** AIM OF THE TASK **
Output the data below in full, character for character.

** DATASET ROWS **
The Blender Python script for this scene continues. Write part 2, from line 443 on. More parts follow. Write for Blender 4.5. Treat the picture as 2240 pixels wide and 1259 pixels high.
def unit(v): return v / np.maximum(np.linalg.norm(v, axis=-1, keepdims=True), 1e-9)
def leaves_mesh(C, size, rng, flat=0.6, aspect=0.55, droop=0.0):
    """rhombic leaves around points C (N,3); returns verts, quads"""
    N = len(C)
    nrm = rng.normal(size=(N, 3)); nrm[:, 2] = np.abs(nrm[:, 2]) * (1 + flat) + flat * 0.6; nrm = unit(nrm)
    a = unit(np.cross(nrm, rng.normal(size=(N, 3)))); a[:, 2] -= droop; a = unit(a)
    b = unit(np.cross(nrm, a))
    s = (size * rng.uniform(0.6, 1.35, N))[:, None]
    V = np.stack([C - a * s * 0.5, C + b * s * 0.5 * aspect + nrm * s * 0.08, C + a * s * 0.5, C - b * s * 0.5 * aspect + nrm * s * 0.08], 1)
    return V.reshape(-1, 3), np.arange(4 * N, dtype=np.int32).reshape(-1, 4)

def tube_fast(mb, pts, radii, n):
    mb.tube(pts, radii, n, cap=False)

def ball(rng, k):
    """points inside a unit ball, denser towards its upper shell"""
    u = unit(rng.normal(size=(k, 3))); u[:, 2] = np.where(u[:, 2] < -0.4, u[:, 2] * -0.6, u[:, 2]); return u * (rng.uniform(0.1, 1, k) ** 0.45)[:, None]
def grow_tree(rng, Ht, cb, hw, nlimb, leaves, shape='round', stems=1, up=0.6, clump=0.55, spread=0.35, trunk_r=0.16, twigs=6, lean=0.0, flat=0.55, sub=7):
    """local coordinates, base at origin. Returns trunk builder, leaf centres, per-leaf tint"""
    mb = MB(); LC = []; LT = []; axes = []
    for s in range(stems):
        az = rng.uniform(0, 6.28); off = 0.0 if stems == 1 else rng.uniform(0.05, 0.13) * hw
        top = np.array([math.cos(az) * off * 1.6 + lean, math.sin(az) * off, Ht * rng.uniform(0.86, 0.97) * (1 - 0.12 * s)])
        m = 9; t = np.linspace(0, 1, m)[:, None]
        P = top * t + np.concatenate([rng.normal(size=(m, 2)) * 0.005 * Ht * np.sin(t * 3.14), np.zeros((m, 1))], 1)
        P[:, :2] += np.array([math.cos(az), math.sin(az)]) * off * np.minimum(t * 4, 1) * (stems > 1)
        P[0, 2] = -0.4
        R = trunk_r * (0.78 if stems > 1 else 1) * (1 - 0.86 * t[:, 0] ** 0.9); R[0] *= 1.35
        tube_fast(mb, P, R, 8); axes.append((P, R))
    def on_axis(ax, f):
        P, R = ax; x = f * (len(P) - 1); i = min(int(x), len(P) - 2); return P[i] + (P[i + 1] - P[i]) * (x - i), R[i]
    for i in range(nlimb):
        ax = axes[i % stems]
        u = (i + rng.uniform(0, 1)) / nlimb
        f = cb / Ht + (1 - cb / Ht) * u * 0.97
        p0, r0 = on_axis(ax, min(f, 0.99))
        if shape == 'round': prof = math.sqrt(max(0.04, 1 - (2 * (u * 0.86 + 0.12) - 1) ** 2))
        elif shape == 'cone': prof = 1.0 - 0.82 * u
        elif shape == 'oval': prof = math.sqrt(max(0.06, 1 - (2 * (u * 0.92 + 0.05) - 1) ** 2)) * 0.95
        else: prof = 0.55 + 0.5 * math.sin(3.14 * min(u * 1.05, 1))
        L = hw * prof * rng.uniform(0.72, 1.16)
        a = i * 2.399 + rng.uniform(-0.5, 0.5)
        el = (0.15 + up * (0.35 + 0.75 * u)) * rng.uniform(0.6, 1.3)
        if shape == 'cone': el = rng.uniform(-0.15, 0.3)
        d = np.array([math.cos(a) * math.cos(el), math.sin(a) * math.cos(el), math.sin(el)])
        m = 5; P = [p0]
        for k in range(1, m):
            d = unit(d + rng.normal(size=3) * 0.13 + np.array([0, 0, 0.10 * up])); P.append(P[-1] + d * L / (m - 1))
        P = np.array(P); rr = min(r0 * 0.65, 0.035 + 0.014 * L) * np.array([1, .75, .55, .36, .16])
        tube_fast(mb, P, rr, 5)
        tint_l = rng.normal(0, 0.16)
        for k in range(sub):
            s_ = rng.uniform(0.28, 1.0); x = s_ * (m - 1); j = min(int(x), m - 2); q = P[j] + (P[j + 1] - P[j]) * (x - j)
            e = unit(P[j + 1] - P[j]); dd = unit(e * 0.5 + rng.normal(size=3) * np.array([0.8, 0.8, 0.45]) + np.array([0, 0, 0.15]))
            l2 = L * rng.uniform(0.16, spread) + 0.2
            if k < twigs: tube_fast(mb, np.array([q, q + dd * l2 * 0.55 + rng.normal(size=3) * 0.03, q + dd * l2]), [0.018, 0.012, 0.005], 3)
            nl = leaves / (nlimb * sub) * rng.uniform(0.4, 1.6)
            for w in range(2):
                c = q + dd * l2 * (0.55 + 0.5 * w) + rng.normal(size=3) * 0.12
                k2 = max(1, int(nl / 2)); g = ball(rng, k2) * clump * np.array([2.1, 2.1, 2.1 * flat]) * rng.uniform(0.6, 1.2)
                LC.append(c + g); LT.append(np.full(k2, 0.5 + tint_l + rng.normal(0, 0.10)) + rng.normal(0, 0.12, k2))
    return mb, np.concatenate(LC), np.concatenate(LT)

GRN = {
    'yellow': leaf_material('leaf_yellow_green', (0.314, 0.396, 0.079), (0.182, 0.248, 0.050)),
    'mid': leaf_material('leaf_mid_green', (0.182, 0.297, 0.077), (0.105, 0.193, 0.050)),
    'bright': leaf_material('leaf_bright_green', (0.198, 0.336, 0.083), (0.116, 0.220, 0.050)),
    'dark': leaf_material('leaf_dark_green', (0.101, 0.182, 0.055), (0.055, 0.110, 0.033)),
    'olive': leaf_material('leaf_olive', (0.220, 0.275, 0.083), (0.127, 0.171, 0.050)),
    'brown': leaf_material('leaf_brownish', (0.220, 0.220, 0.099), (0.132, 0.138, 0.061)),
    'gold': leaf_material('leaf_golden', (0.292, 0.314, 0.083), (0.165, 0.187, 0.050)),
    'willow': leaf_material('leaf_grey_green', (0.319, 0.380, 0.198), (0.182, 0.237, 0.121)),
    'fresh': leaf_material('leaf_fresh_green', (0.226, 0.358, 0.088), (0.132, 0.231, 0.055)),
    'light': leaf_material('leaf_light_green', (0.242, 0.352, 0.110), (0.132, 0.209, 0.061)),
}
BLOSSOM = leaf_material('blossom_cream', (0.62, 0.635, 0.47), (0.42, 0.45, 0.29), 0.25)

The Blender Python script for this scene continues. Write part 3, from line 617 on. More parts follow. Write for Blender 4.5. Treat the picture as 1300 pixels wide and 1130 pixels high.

** EXERCISE RESPONSE **
The Blender Python script for this scene continues. Write part 2, from line 443 on. More parts follow. Write for Blender 4.5. Treat the picture as 2240 pixels wide and 1259 pixels high.
def unit(v): return v / np.maximum(np.linalg.norm(v, axis=-1, keepdims=True), 1e-9)
def leaves_mesh(C, size, rng, flat=0.6, aspect=0.55, droop=0.0):
    """rhombic leaves around points C (N,3); returns verts, quads"""
    N = len(C)
    nrm = rng.normal(size=(N, 3)); nrm[:, 2] = np.abs(nrm[:, 2]) * (1 + flat) + flat * 0.6; nrm = unit(nrm)
    a = unit(np.cross(nrm, rng.normal(size=(N, 3)))); a[:, 2] -= droop; a = unit(a)
    b = unit(np.cross(nrm, a))
    s = (size * rng.uniform(0.6, 1.35, N))[:, None]
    V = np.stack([C - a * s * 0.5, C + b * s * 0.5 * aspect + nrm * s * 0.08, C + a * s * 0.5, C - b * s * 0.5 * aspect + nrm * s * 0.08], 1)
    return V.reshape(-1, 3), np.arange(4 * N, dtype=np.int32).reshape(-1, 4)

def tube_fast(mb, pts, radii, n):
    mb.tube(pts, radii, n, cap=False)

def ball(rng, k):
    """points inside a unit ball, denser towards its upper shell"""
    u = unit(rng.normal(size=(k, 3))); u[:, 2] = np.where(u[:, 2] < -0.4, u[:, 2] * -0.6, u[:, 2]); return u * (rng.uniform(0.1, 1, k) ** 0.45)[:, None]
def grow_tree(rng, Ht, cb, hw, nlimb, leaves, shape='round', stems=1, up=0.6, clump=0.55, spread=0.35, trunk_r=0.16, twigs=6, lean=0.0, flat=0.55, sub=7):
    """local coordinates, base at origin. Returns trunk builder, leaf centres, per-leaf tint"""
    mb = MB(); LC = []; LT = []; axes = []
    for s in range(stems):
        az = rng.uniform(0, 6.28); off = 0.0 if stems == 1 else rng.uniform(0.05, 0.13) * hw
        top = np.array([math.cos(az) * off * 1.6 + lean, math.sin(az) * off, Ht * rng.uniform(0.86, 0.97) * (1 - 0.12 * s)])
        m = 9; t = np.linspace(0, 1, m)[:, None]
        P = top * t + np.concatenate([rng.normal(size=(m, 2)) * 0.005 * Ht * np.sin(t * 3.14), np.zeros((m, 1))], 1)
        P[:, :2] += np.array([math.cos(az), math.sin(az)]) * off * np.minimum(t * 4, 1) * (stems > 1)
        P[0, 2] = -0.4
        R = trunk_r * (0.78 if stems > 1 else 1) * (1 - 0.86 * t[:, 0] ** 0.9); R[0] *= 1.35
        tube_fast(mb, P, R, 8); axes.append((P, R))
    def on_axis(ax, f):
        P, R = ax; x = f * (len(P) - 1); i = min(int(x), len(P) - 2); return P[i] + (P[i + 1] - P[i]) * (x - i), R[i]
    for i in range(nlimb):
        ax = axes[i % stems]
        u = (i + rng.uniform(0, 1)) / nlimb
        f = cb / Ht + (1 - cb / Ht) * u * 0.97
        p0, r0 = on_axis(ax, min(f, 0.99))
        if shape == 'round': prof = math.sqrt(max(0.04, 1 - (2 * (u * 0.86 + 0.12) - 1) ** 2))
        elif shape == 'cone': prof = 1.0 - 0.82 * u
        elif shape == 'oval': prof = math.sqrt(max(0.06, 1 - (2 * (u * 0.92 + 0.05) - 1) ** 2)) * 0.95
        else: prof = 0.55 + 0.5 * math.sin(3.14 * min(u * 1.05, 1))
        L = hw * prof * rng.uniform(0.72, 1.16)
        a = i * 2.399 + rng.uniform(-0.5, 0.5)
        el = (0.15 + up * (0.35 + 0.75 * u)) * rng.uniform(0.6, 1.3)
        if shape == 'cone': el = rng.uniform(-0.15, 0.3)
        d = np.array([math.cos(a) * math.cos(el), math.sin(a) * math.cos(el), math.sin(el)])
        m = 5; P = [p0]
        for k in range(1, m):
            d = unit(d + rng.normal(size=3) * 0.13 + np.array([0, 0, 0.10 * up])); P.append(P[-1] + d * L / (m - 1))
        P = np.array(P); rr = min(r0 * 0.65, 0.035 + 0.014 * L) * np.array([1, .75, .55, .36, .16])
        tube_fast(mb, P, rr, 5)
        tint_l = rng.normal(0, 0.16)
        for k in range(sub):
            s_ = rng.uniform(0.28, 1.0); x = s_ * (m - 1); j = min(int(x), m - 2); q = P[j] + (P[j + 1] - P[j]) * (x - j)
            e = unit(P[j + 1] - P[j]); dd = unit(e * 0.5 + rng.normal(size=3) * np.array([0.8, 0.8, 0.45]) + np.array([0, 0, 0.15]))
            l2 = L * rng.uniform(0.16, spread) + 0.2
            if k < twigs: tube_fast(mb, np.array([q, q + dd * l2 * 0.55 + rng.normal(size=3) * 0.03, q + dd * l2]), [0.018, 0.012, 0.005], 3)
            nl = leaves / (nlimb * sub) * rng.uniform(0.4, 1.6)
            for w in range(2):
                c = q + dd * l2 * (0.55 + 0.5 * w) + rng.normal(size=3) * 0.12
                k2 = max(1, int(nl / 2)); g = ball(rng, k2) * clump * np.array([2.1, 2.1, 2.1 * flat]) * rng.uniform(0.6, 1.2)
                LC.append(c + g); LT.append(np.full(k2, 0.5 + tint_l + rng.normal(0, 0.10)) + rng.normal(0, 0.12, k2))
    return mb, np.concatenate(LC), np.concatenate(LT)

GRN = {
    'yellow': leaf_material('leaf_yellow_green', (0.314, 0.396, 0.079), (0.182, 0.248, 0.050)),
    'mid': leaf_material('leaf_mid_green', (0.182, 0.297, 0.077), (0.105, 0.193, 0.050)),
    'bright': leaf_material('leaf_bright_green', (0.198, 0.336, 0.083), (0.116, 0.220, 0.050)),
    'dark': leaf_material('leaf_dark_green', (0.101, 0.182, 0.055), (0.055, 0.110, 0.033)),
    'olive': leaf_material('leaf_olive', (0.220, 0.275, 0.083), (0.127, 0.171, 0.050)),
    'brown': leaf_material('leaf_brownish', (0.220, 0.220, 0.099), (0.132, 0.138, 0.061)),
    'gold': leaf_material('leaf_golden', (0.292, 0.314, 0.083), (0.165, 0.187, 0.050)),
    'willow': leaf_material('leaf_grey_green', (0.319, 0.380, 0.198), (0.182, 0.237, 0.121)),
    'fresh': leaf_material('leaf_fresh_green', (0.226, 0.358, 0.088), (0.132, 0.231, 0.055)),
    'light': leaf_material('leaf_light_green', (0.242, 0.352, 0.110), (0.132, 0.209, 0.061)),
}
BLOSSOM = leaf_material('blossom_cream', (0.62, 0.635, 0.47), (0.42, 0.45, 0.29), 0.25)

The Blender Python script for this scene continues. Write part 3, from line 617 on. More parts follow. Write for Blender 4.5. Treat the picture as 1300 pixels wide and 1130 pixels high.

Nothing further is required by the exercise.